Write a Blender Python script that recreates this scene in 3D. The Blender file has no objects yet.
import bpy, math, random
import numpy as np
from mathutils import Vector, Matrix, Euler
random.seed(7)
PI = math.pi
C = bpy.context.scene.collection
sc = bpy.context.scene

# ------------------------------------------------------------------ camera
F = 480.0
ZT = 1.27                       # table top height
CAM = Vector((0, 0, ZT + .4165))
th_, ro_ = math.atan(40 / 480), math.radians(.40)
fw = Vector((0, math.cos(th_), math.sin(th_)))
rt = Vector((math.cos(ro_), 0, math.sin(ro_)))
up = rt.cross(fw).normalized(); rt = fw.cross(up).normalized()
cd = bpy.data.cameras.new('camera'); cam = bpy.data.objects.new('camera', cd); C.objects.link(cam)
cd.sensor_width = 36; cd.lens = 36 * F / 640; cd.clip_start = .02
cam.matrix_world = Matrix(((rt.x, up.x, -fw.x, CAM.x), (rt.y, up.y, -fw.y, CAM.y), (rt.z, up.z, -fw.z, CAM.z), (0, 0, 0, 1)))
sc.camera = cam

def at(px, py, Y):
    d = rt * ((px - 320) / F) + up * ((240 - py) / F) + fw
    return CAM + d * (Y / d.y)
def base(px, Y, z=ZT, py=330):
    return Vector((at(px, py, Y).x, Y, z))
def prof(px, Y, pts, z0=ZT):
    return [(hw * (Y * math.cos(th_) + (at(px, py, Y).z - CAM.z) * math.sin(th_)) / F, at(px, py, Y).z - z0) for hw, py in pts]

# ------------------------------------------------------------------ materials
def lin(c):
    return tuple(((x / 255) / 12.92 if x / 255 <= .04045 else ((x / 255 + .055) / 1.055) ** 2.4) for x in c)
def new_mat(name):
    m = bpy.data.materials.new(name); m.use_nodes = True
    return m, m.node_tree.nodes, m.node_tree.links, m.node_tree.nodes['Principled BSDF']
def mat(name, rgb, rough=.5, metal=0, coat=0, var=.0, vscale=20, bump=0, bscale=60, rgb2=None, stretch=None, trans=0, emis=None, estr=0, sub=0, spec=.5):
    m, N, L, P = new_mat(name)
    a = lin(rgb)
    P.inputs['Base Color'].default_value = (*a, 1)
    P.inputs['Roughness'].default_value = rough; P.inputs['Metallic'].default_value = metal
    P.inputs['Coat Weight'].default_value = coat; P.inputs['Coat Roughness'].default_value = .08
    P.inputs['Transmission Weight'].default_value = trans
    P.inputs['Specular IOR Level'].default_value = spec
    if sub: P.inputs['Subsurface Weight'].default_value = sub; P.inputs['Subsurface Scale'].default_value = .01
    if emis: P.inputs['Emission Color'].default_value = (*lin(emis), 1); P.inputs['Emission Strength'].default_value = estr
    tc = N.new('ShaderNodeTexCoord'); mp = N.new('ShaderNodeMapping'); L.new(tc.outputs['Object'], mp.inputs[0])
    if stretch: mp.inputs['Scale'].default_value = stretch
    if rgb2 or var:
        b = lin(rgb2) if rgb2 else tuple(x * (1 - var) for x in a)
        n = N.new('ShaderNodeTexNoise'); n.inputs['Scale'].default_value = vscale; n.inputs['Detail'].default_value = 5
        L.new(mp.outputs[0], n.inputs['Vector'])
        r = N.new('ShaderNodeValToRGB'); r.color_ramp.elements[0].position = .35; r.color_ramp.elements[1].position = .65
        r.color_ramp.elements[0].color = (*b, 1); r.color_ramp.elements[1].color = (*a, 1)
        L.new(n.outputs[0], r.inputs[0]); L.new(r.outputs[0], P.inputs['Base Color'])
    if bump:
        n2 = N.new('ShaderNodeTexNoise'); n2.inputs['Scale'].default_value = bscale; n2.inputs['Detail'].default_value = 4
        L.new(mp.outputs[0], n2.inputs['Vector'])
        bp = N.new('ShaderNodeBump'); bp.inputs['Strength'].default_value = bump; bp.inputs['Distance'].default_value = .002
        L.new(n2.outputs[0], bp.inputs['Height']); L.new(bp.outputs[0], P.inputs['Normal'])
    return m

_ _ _

=== DO THIS ===
Write out a verbatim copy of the data, beginning with its first line and ending with the line that contains "sc = bpy.context.scene".

=== COMPLETE ANSWER ===
Write a Blender Python script that recreates this scene in 3D. The Blender file has no objects yet.
import bpy, math, random
import numpy as np
from mathutils import Vector, Matrix, Euler
random.seed(7)
PI = math.pi
C = bpy.context.scene.collection
sc = bpy.context.scene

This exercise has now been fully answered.